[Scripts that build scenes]
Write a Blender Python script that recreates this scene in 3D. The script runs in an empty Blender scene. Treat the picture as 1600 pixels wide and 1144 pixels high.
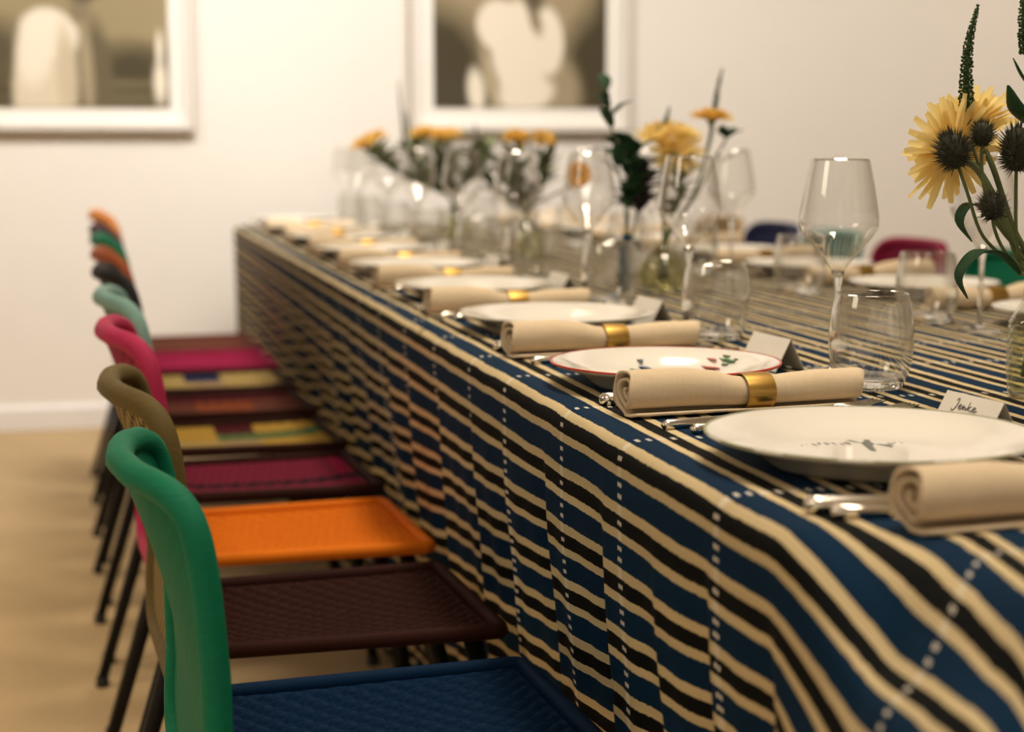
import bpy, math, random
import numpy as np
from mathutils import Vector, Matrix
random.seed(7)
SC = bpy.context.scene
COL = SC.collection
pi = math.pi

# ------------------------------------------------------------------ camera, world, lights, exposure
cam_d = bpy.data.cameras.new('camera')
cam_d.lens = 60.75
cam_d.sensor_width = 36.0
cam_d.clip_start = 0.05
cam_d.clip_end = 50
cam_d.dof.use_dof = True
cam_d.dof.focus_distance = 1.89
cam_d.dof.aperture_fstop = 3.4
cam = bpy.data.objects.new('camera', cam_d)
COL.objects.link(cam)
PITCH = math.atan(352 / 2700)
YAW = math.atan(670 / math.hypot(2700, 352))
cam.location = (0, 0, 1.045)
cam.rotation_euler = (pi / 2 - PITCH, 0, -YAW)
SC.camera = cam

world = bpy.data.worlds.new('gallery_air')
world.use_nodes = True
world.node_tree.nodes['Background'].inputs[0].default_value = (1.0, 0.86, 0.68, 1)
world.node_tree.nodes['Background'].inputs[1].default_value = 0.05
SC.world = world

SC.view_settings.view_transform = 'Standard'
SC.view_settings.look = 'None'
SC.view_settings.gamma = 1
SC.view_settings.use_curve_mapping = False
SC.view_settings.exposure = 0.0
SC.cycles.transparent_max_bounces = 40
SC.cycles.max_bounces = 10
SC.cycles.diffuse_bounces = 4
SC.cycles.glossy_bounces = 5
SC.cycles.sample_clamp_indirect = 4.0


def area_light(name, loc, target, size, power, colour, size_y=None, spread=180):
    d = bpy.data.lights.new(name, 'AREA')
    d.energy = power
    d.color = colour
    d.size = size
    d.spread = math.radians(spread)
    if size_y:
        d.shape = 'RECTANGLE'
        d.size_y = size_y
    o = bpy.data.objects.new(name, d)
    COL.objects.link(o)
    o.location = loc
    o.rotation_euler = (Vector(target) - Vector(loc)).to_track_quat('-Z', 'Y').to_euler()
    return o


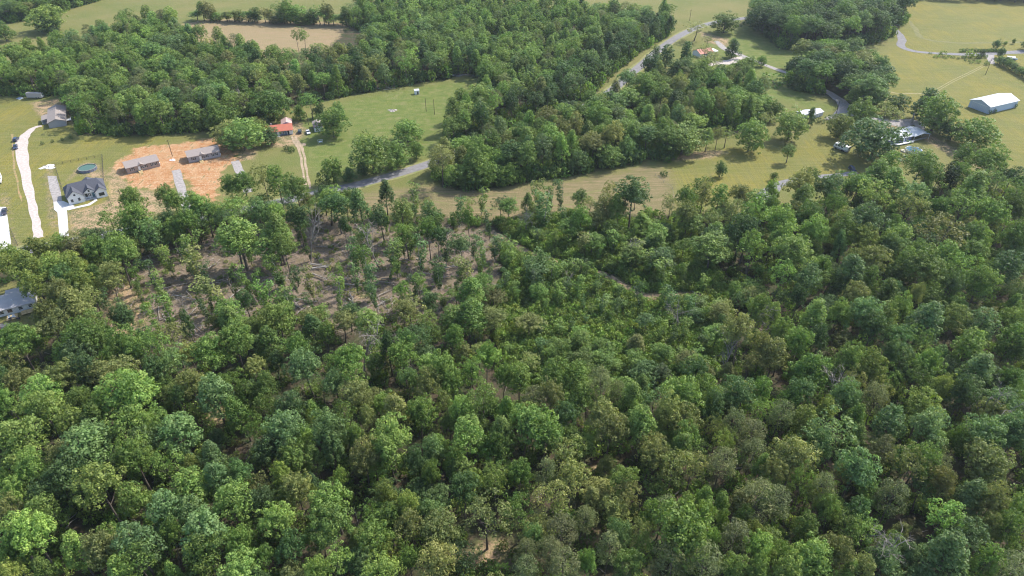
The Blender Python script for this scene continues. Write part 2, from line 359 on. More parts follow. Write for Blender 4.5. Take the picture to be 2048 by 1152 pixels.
_, ro_ = ribbon([(983, 462), (1010, 480), (1062, 508), (1140, 532), (1205, 549), (1280, 590), (1340, 592), (1400, 594)], [2.4, 3, 2.6, 3.2, 3.4, 5, 2, 2.6], 0.05, 'trail', TRAILM, edge=.6); ROADPTS += ro_; TRAIL = ro_
ribbon([(1262, 257), (1278, 262), (1298, 270)], [2, 2.6, 2], 0.05, 'trail', DIRT, edge=.3)
for off_, zz_ in ((-1.5, .056), (1.5, .057)):
    rt, _q = ribbon(r1, [.9] * len(r1), zz_, 'tyre_track', mat('worn_asphalt', (0.165, 0.16, 0.165), .85, noise=.35, nscale=.8, col2=(.22, .212, .215)), edge=.2)
    v_ = rt.data.vertices
    for k_ in range(0, len(v_), 2):
        d_ = (v_[k_].co - v_[k_ + 1].co).normalized(); v_[k_].co += d_ * off_; v_[k_ + 1].co += d_ * off_
MOWN = mat('mown_grass', (.125, .135, .045), .95, noise=.5, nscale=.4, col2=(.20, .18, .07)); WHEEL = mat('worn_grass', (.30, .25, .12), .95, noise=.5, nscale=.6, col2=(.2, .19, .08))
ribbon([(1800, 28), (1825, 50), (1836, 68), (1850, 78), (1890, 84), (1950, 86), (2060, 84)], [2, 3.5, 4, 3, 3.5, 3, 3], 0.012, 'mown_strip', MOWN, edge=.6)
ribbon([(1866, 183), (1900, 163), (1935, 146), (1965, 131)], [.5, .6, .6, .5], 0.014, 'wheel_track', WHEEL); ribbon([(1872, 184), (1906, 164), (1941, 147), (1970, 132)], [.5, .6, .6, .5], 0.014, 'wheel_track', WHEEL)
ribbon([(1765, 178), (1790, 186), (1830, 187), (1900, 186)], [2, 1.5, 1.5, .6], 0.014, 'wheel_track', WHEEL, edge=.3)
ribbon([(24, 268), (26, 300), (28, 330), (36, 372), (44, 405)], [.9, .8, .9, .8, .3], 0.014, 'wheel_track', mat('bare_orange_rut', (.36, .22, .11), .95, noise=.6, nscale=.5, col2=(.18, .18, .07)), edge=.3)
ribbon([(700, 395), (860, 385), (980, 398), (1120, 392), (1250, 372), (1300, 352)], [1, 1.2, .9, 1, .9, .6], 0.012, 'wheel_track', MOWN, edge=.4); ribbon([(860, 402), (980, 416), (1130, 410), (1240, 392), (1300, 376)], [.8, .8, .9, .8, .6], 0.012, 'wheel_track', MOWN, edge=.4)
sheet('parking_pad', [(95, 352), (113, 352), (122, 385), (124, 402), (107, 404), (99, 378)], 0.04, GRAV)
sheet('concrete_drive', [(107, 404), (126, 402), (147, 411), (150, 412.5), (134, 420), (137, 462), (138, 474), (119, 474), (115, 425), (108, 419)], 0.07, CONC)
sheet('front_walk', [(134, 417), (152, 413.5), (176, 408), (188, 401), (187, 396), (193, 396), (195, 401), (180, 411), (152, 417), (136, 421)], 0.09, CONC)
sheet('concrete_drive', [(-40, 414), (12, 414), (16, 440), (20, 470), (24, 500), (-30, 505)], 0.07, CONC)
sheet('gravel_pad', [(-60, 652), (26, 646), (26, 656), (10, 672), (-60, 690)], 0.05, mat('tan_gravel', (0.52, 0.43, 0.34), .95, noise=.3, nscale=.8))

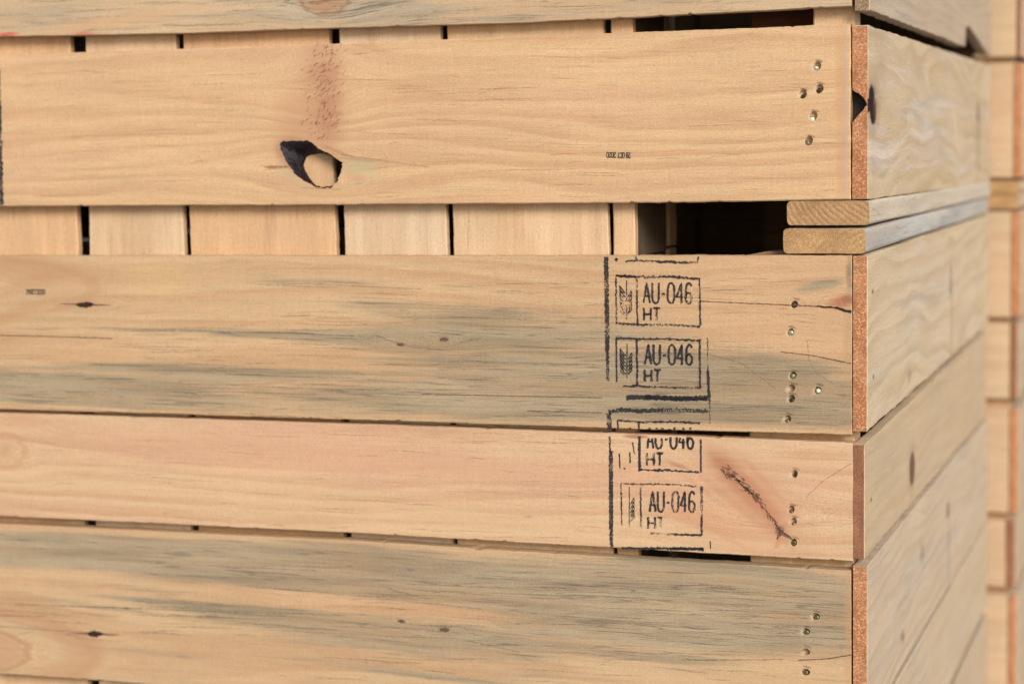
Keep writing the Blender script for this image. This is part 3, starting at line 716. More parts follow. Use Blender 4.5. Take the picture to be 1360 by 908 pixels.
# the end with its notch is one profile, extruded a little, joined with the rest of the plank
def notched_plank(b, thick, zlo, zhi, nz0, nz1, tipx, tipz, inner, face, mats, seed, depth=.013):
    me = board_mesh('side_plank', [(p[0] + (depth if p[0] < 0 else 0), p[1]) for p in b.outline], thick, step=.005, jit=.0006, cham=.0004, seed=seed)
    bm = bmesh.new(); bm.from_mesh(me)
    u0 = min(p[0] for p in b.outline); cz = b.c[1]
    prof = []   # (v, w) : w = x - face
    wi = inner - face
    def lerp(a, c, k): return [(a[0] + (c[0] - a[0]) * i / k, a[1] + (c[1] - a[1]) * i / k) for i in range(k)]
    A0 = (zlo - cz, 0.0); A1 = (zhi - cz, 0.0); B1 = (zhi - cz, wi); B0 = (zlo - cz, wi)
    N1 = (nz0 - cz, wi); NT_ = (tipz - cz, tipx - face); N0 = (nz1 - cz, wi)
    NM1 = (N1[0] * .62 + NT_[0] * .38, N1[1] * .30 + NT_[1] * .70); NM0 = (N0[0] * .60 + NT_[0] * .40 , N0[1] * .62 + NT_[1] * .38)
    ring = lerp(A0, A1, 40) + lerp(A1, B1, 5) + lerp(B1, N1, 16) + (lerp(N1, NM0 if N1[0] == NM0[0] else NM1, 5) + lerp(NM1, NT_, 4)) + (lerp(NT_, NM0, 4) + lerp(NM0, N0, 5)) + lerp(N0, B0, 16) + lerp(B0, A0, 5)
    nstart = 40 + 5 + 16; nend = nstart + 18
    jit = []
    for i, (v_, w_) in enumerate(ring):
        k = .00035 if not (nstart <= i < nend) else .0009
        jit.append((v_ + k * noise.noise((i * 1.3, 1, seed)), w_ + k * noise.noise((i * 1.7, 4, seed))))
    cv, cw = sum(p[0] for p in jit) / len(jit), wi / 2
    f0 = [bm.verts.new((u0 + .0004 * noise.noise((i * .8, 9, seed)), v_ + (.0006 if v_ < zlo - cz + .001 else (-.0006 if v_ > zhi - cz - .001 else 0)), w_ - (.0006 if w_ > -.0003 else 0))) for i, (v_, w_) in enumerate(jit)]
    f1 = [bm.verts.new((u0 + .0008, v_, w_)) for v_, w_ in jit]
    f2 = [bm.verts.new((u0 + depth + .0004, v_, w_)) for v_, w_ in jit]
    face_ = bm.faces.new(f0); face_.material_index = 1
    for P_, Q_ in ((f0, f1), (f1, f2)):
        for i in range(len(jit)):
            j = (i + 1) % len(jit)
            f = bm.faces.new((P_[i], P_[j], Q_[j], Q_[i])); f.material_index = 2 if nstart <= i < nend else 0
    # dark bark closing the notch at its bottom
    k = [bm.verts.new((u0 + depth - .0006, v_, w_)) for v_, w_ in (N1, NT_, N0)]
    bm.faces.new(k).material_index = 2
    bmesh.ops.triangulate(bm, faces=[face_])
    bmesh.ops.recalc_face_normals(bm, faces=bm.faces)
    bm.to_mesh(me); bm.free()
    o = link('side_plank', me, None, mats); o.matrix_world = b.M; b.o = o
    return o
notched_plank(Yb, pxB - inB, zb, zt, n0, n1_, tip.x, tip.z, inB, pxB, (mBs, M_end_or, M_knot), 12)
child(Yb.o, upper); Yb.o['label'] = 'side plank with a dark knot eaten out of its end'

# C side
Yc = side_rect(pxC, zf(573), at(1310, 431, x=pxC).z, zf(340), at(1310, 286, x=pxC).z)
mCs = wood('side_pale_arched', (0.60, .46, .30), (0.41, .29, .17), 57, conv=Yc.conv, vc=-.03, wc=-.02, warp=.07, freq=38, ringamt=.6, wu=2.4, stain_bias=.0, spec=.06, stain_col=(.47, .41, .35), stain_amt=.55, lines=.1,
           stains=[(1230, 400, 40, 60, 0, .2)], whitish=.16, w2=.07, rough_bump=.35,
           spots=[(1263, 372, 1.8, 24, 0, (.20, .12, .08), .75, .4), (1264, 430, 1.3, 60, 0, (.28, .20, .14), .5, .4), (1208, 499, 2.5, 8, 0, (.3, .17, .12), .7, .4), (1159, 388, 1.6, 4, 0, (.16, .09, .06), .8, .5), (1160, 500, 1.2, 4, 0, (.16, .10, .07), .8, .5)],
           cracks=[(1193, 350, 1172, 400, 1.1, (.25, .18, .12), .5)])
Yc.make('side_plank', pxC - inC, None, (mCs, M_end_or), seed=14, step=.005, jit=.0009, cham=.0006); child(Yc.o, lower)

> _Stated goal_
From the first line above through the line containing "SC.cycles.sample_clamp_indirect = 4.0", copy everything exactly, without the pictures.

> _Task response_
Write a Blender Python script that recreates this scene in 3D. The script runs in an empty Blender scene. Treat the picture as 1600 pixels wide and 1144 pixels high.
import bpy, math, random
import numpy as np
from mathutils import Vector, Matrix
random.seed(7)
SC = bpy.context.scene
COL = SC.collection
pi = math.pi

# ------------------------------------------------------------------ camera, world, lights, exposure
cam_d = bpy.data.cameras.new('camera')
cam_d.lens = 60.75
cam_d.sensor_width = 36.0
cam_d.clip_start = 0.05
cam_d.clip_end = 50
cam_d.dof.use_dof = True
cam_d.dof.focus_distance = 1.89
cam_d.dof.aperture_fstop = 3.4
cam = bpy.data.objects.new('camera', cam_d)
COL.objects.link(cam)
PITCH = math.atan(352 / 2700)
YAW = math.atan(670 / math.hypot(2700, 352))
cam.location = (0, 0, 1.045)
cam.rotation_euler = (pi / 2 - PITCH, 0, -YAW)
SC.camera = cam

world = bpy.data.worlds.new('gallery_air')
world.use_nodes = True
world.node_tree.nodes['Background'].inputs[0].default_value = (1.0, 0.86, 0.68, 1)
world.node_tree.nodes['Background'].inputs[1].default_value = 0.05
SC.world = world

SC.view_settings.view_transform = 'Standard'
SC.view_settings.look = 'None'
SC.view_settings.gamma = 1
SC.view_settings.use_curve_mapping = False
SC.view_settings.exposure = 0.0
SC.cycles.transparent_max_bounces = 40
SC.cycles.max_bounces = 10
SC.cycles.diffuse_bounces = 4
SC.cycles.glossy_bounces = 5
SC.cycles.sample_clamp_indirect = 4.0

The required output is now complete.